─── PROVIDED RECORDS

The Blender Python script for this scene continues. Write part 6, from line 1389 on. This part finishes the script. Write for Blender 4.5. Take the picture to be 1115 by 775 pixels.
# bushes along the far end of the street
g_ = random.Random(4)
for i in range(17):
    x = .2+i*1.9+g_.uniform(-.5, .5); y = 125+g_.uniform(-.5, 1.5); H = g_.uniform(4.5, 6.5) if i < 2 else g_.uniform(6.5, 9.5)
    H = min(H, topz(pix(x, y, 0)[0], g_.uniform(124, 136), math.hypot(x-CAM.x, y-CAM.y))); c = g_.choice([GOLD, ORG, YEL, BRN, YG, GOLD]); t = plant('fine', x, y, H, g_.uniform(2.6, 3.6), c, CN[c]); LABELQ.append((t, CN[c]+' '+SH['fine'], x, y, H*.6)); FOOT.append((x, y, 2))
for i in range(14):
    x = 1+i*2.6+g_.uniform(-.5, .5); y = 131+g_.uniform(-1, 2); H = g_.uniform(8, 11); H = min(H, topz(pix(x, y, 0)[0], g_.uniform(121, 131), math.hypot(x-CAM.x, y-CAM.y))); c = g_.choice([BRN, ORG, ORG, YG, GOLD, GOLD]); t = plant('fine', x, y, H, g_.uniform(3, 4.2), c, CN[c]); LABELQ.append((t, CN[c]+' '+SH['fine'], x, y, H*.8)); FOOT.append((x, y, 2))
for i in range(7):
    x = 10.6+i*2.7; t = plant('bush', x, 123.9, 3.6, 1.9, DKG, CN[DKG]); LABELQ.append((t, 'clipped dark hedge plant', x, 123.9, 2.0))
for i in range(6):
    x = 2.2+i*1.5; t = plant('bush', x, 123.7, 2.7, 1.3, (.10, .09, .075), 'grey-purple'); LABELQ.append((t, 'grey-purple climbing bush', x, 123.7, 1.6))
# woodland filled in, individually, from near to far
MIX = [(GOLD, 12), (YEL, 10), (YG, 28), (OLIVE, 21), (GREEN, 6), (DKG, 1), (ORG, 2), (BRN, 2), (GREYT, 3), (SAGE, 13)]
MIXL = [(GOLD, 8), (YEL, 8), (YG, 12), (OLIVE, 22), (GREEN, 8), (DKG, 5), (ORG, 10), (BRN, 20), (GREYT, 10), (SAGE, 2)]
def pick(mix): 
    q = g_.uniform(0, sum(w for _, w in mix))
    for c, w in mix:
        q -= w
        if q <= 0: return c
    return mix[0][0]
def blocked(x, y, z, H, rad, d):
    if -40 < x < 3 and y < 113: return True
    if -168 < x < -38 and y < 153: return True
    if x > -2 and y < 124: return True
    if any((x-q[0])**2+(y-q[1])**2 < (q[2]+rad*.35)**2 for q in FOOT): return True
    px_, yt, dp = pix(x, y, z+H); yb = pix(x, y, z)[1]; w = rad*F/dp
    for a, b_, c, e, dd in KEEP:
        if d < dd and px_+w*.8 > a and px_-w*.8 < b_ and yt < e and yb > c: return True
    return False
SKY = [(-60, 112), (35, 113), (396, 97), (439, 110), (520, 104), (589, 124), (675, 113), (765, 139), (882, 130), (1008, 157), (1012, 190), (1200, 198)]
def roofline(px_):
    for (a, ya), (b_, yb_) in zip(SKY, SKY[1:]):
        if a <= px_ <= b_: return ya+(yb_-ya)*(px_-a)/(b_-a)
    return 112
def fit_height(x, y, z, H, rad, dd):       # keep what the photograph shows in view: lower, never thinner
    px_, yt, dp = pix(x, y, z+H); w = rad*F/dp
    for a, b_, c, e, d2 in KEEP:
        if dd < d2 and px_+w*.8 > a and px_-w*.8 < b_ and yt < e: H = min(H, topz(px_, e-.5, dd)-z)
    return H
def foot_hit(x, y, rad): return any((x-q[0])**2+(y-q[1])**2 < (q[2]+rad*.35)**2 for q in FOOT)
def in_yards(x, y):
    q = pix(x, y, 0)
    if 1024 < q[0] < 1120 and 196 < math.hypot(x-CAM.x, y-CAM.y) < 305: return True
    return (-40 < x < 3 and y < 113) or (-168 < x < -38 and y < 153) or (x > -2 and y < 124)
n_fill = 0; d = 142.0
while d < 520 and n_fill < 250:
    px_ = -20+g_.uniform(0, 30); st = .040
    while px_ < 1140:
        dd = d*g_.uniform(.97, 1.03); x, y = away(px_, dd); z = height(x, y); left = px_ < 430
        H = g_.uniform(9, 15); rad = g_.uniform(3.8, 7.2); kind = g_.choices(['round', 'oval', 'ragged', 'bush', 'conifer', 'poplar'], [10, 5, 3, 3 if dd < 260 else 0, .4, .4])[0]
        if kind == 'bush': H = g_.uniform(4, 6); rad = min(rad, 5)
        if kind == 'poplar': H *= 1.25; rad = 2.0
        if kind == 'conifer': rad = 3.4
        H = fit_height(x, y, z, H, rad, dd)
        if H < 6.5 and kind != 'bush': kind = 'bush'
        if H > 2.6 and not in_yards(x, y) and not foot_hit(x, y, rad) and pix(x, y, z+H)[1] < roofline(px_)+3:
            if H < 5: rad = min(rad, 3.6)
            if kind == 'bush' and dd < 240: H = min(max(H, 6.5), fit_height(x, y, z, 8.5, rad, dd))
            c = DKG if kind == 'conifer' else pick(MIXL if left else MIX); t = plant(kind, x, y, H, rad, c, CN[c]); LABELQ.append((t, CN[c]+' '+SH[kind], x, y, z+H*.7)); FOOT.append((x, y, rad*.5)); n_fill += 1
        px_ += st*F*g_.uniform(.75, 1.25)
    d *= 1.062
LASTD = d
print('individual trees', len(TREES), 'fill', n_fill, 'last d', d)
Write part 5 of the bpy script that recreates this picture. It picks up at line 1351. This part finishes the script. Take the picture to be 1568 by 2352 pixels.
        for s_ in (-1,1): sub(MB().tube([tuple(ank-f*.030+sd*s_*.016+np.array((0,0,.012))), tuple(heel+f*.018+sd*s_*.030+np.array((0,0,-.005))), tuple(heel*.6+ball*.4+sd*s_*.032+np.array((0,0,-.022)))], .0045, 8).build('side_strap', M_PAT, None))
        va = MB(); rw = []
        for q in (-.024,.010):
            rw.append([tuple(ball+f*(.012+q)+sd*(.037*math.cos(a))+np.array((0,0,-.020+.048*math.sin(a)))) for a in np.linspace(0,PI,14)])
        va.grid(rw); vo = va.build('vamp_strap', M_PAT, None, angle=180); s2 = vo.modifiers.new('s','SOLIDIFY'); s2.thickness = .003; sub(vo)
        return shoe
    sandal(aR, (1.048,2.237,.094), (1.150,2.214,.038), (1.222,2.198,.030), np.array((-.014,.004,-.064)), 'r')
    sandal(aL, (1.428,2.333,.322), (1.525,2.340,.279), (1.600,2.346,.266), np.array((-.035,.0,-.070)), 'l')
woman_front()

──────

WORK TO BE COMPLETED: Your task is to pick out every line with the string "picture" and copy it.

ANSWER TO THE EXERCISE:
The Blender Python script for this scene continues. Write part 6, from line 1389 on. This part finishes the script. Write for Blender 4.5. Take the picture to be 1115 by 775 pixels.
Write part 5 of the bpy script that recreates this picture. It picks up at line 1351. This part finishes the script. Take the picture to be 1568 by 2352 pixels.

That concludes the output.